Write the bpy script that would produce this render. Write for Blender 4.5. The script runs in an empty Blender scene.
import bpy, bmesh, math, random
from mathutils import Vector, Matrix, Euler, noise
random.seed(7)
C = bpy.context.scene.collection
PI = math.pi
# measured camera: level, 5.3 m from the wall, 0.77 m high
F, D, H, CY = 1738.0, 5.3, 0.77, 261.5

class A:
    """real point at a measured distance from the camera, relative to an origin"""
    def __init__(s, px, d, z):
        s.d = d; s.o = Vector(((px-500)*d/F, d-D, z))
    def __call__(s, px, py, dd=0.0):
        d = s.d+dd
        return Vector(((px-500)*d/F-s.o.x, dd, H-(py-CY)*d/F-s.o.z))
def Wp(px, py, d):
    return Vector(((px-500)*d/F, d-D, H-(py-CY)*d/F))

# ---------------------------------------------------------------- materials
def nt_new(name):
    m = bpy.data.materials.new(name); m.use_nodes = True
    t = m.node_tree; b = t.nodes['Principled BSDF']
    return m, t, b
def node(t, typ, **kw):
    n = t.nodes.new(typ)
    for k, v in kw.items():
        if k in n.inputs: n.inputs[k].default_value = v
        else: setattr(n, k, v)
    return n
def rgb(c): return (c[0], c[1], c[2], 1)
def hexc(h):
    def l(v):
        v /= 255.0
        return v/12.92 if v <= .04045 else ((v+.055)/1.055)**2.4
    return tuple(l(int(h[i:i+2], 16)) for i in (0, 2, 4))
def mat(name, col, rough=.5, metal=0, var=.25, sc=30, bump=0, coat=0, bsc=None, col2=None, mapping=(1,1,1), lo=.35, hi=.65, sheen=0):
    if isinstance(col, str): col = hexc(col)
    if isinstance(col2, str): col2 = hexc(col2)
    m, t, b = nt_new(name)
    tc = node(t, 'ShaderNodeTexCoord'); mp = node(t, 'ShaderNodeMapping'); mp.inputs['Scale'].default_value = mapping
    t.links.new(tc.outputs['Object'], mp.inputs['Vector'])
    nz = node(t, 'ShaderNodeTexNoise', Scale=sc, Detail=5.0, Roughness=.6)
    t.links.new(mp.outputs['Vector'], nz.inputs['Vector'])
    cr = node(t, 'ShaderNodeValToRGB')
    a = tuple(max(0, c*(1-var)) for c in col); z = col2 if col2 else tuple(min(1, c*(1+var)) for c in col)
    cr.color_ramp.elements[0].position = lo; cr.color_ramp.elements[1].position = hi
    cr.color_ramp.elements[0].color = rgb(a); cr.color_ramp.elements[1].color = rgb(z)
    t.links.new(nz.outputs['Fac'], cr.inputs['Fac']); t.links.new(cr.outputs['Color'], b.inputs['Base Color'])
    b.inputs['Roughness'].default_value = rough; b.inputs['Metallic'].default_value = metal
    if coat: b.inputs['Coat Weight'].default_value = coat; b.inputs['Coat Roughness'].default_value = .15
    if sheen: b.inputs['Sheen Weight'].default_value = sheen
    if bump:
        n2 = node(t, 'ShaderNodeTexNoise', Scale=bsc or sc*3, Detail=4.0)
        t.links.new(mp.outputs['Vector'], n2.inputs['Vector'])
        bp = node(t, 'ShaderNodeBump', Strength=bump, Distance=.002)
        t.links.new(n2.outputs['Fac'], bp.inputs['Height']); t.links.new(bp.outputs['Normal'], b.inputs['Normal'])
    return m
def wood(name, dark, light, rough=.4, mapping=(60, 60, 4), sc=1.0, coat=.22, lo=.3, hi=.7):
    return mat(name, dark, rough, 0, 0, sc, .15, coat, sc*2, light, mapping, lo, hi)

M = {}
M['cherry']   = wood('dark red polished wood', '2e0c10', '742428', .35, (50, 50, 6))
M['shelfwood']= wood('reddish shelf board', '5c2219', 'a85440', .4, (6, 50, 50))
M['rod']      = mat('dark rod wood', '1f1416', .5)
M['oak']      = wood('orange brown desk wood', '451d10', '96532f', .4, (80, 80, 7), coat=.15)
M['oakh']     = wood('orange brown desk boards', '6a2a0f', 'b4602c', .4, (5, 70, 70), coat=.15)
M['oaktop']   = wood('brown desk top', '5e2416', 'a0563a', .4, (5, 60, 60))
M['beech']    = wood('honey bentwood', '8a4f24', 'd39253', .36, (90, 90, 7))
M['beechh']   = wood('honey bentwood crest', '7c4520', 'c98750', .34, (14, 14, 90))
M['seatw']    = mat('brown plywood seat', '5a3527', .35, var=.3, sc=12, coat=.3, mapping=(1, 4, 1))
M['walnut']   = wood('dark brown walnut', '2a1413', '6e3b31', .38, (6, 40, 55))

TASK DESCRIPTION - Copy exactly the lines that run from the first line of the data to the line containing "F, D, H, CY = 1738.0, 5.3, 0.77, 261.5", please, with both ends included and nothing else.

TASK SOLUTION -
Write the bpy script that would produce this render. Write for Blender 4.5. The script runs in an empty Blender scene.
import bpy, bmesh, math, random
from mathutils import Vector, Matrix, Euler, noise
random.seed(7)
C = bpy.context.scene.collection
PI = math.pi
# measured camera: level, 5.3 m from the wall, 0.77 m high
F, D, H, CY = 1738.0, 5.3, 0.77, 261.5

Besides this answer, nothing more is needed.